Até então quem buscava isto eram os padres-compositores, mas somente para a funcionalidade religiosa da música. Agora as peças começam, pela primeira vez, a refletir a sua especificidade sonora, sem apoios literários, visuais ou funcionais, e até os seus nomes passam a ser dados segundo o seu aspecto estrutural.

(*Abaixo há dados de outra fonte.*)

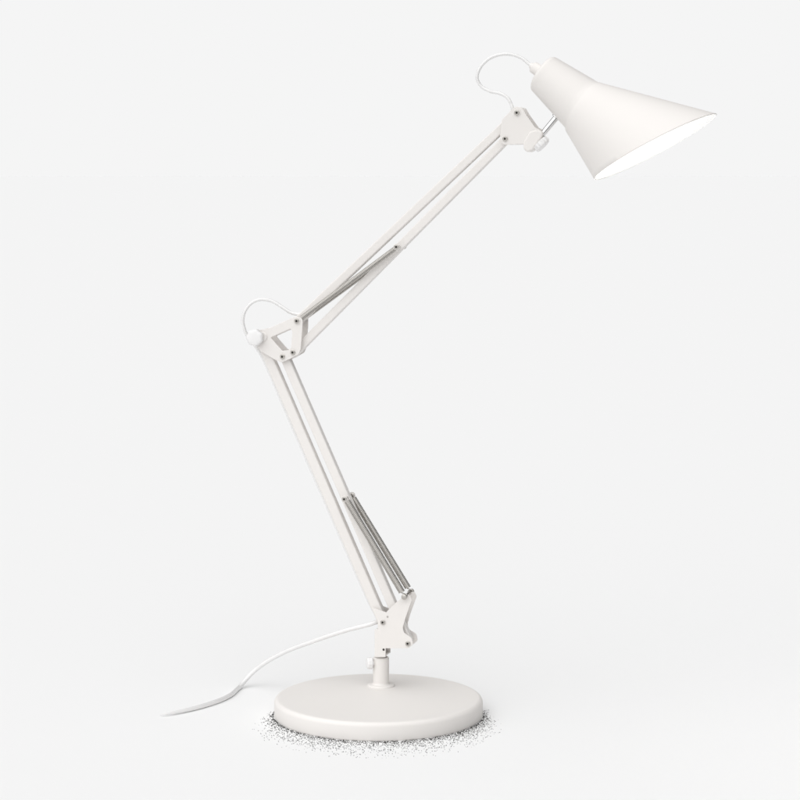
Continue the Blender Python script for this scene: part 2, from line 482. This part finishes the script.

Desenvolveram-se vários gêneros:
- canzona da sonar ("canção para soar" em italiano): versão instrumental de peças cantadas; as primeiras canzoni eram para teclado ou alaúde e depois foram escritas para conjuntos instrumentais;
- fantasia in nomine: tema e variações baseadas num tema religioso para teclado ou cordas;
- fantasia: peça livre contrapontística para teclado ou cordas;
- ricercare ("procurar" em italiano): peça com estilo imitativo para órgão ou alaúde;
- toccata ("tocar" em italiano): peça livre para teclado, com passagens virtuosísticas;
- sonata ("soar" em italiano): peça para instrumentos de cordas.
Usam-se os termos sinfonia ("reunião de sons" em grego) e concerto ("reunião" ou "ajuntamento" em latim) para designar peças para qualquer combinação instrumental e vocal, tanto religiosas quanto profanas.
4.2 – Dança

A produção era enorme porque os compositores tinham que fornecer músicas para todas as festas do castelo, palácio ou corte onde trabalhavam. Temos que contar as que também foram compostas para as festas populares e tavernas. As mais comuns, entre outras, eram a pavana, galharda, bransle, chacona e passacalha.
4.3 – Utilitária
Havia ainda composições específicas para algum serviço dentro do palácio. São marchas diversas (militares, nupciais ou fúnebres), músicas para cerimônias políticas ou execuções etc...
5 – Vida musical

Os músicos eram empregados das igrejas, das cortes ou das famílias ricas. A maior parte eram padres-compositores. Tinham contratos rigorosos e viviam sob ameaça constante de perda de emprego, sem falar nas rivalidades com outros músicos e empregados, agravadas ainda mais com as disputas e confusões políticas, religiosas, etc...
Todos compunham nos gêneros e temáticas da época por obrigação ou por vontade própria. Assim vemos lado a lado música religiosa, danças, marchas militares, música erudita e canções pornográficas nos catálogos dos compositores.
Alguns centros musicais e seus mais destacados compositores foram:
Holanda
Heinrich Isaac (c1450/1517)
Jacob Obrecht (c1450/1505)
Jan Sweelink (1562/1621)
Bélgica
Adrian Willaert (c1490/1562)
Cyprian de la Rore (?1515/1565)
Jacob Clement (?1510/?1556)
Johannes Ockenghem (c1410/?1497)
Nicolas Gombert (c1495/c1560)
Orlande de Lassus (?1530/1594)
Pierre de la Rue (c1460/1518)
França
Clément Janequin (c1485/1558)
Josquin Desprez (c1440/1521)
Inglaterra
William Byrd (?1543/1623)
Thomas Morley (?1557/1602)
John Dowland (?1563/1626)
Orlando Gibbons (1583/1625)
Itália
Gioseffo Zarlino (1517/1590)
Andrea Gabrieli (1533/1585)
Claudio Merulo (1533/1604)
Giovanni Gabrieli (?1553/1612)
Giovanni Pierluigi da Palestrina (?1525/1594)
Luca Marenzio (?1553/1599)
Carlo Gesualdo (c1561/1613)
Claudio Monteverdi (1567/1643)
Adriano Banchieri (1568/1634)
Espanha
Juan del Encina (1468/?1530)
Tomás de Victoria (1548/1611)
A música deste período foi sendo descoberta em meados do século 19 e divulgada através de estudos, edições, execuções e gravações. A herança musical do renascimento para a composição atual consiste nas técnicas do contraponto e dos princípios do tonalismo.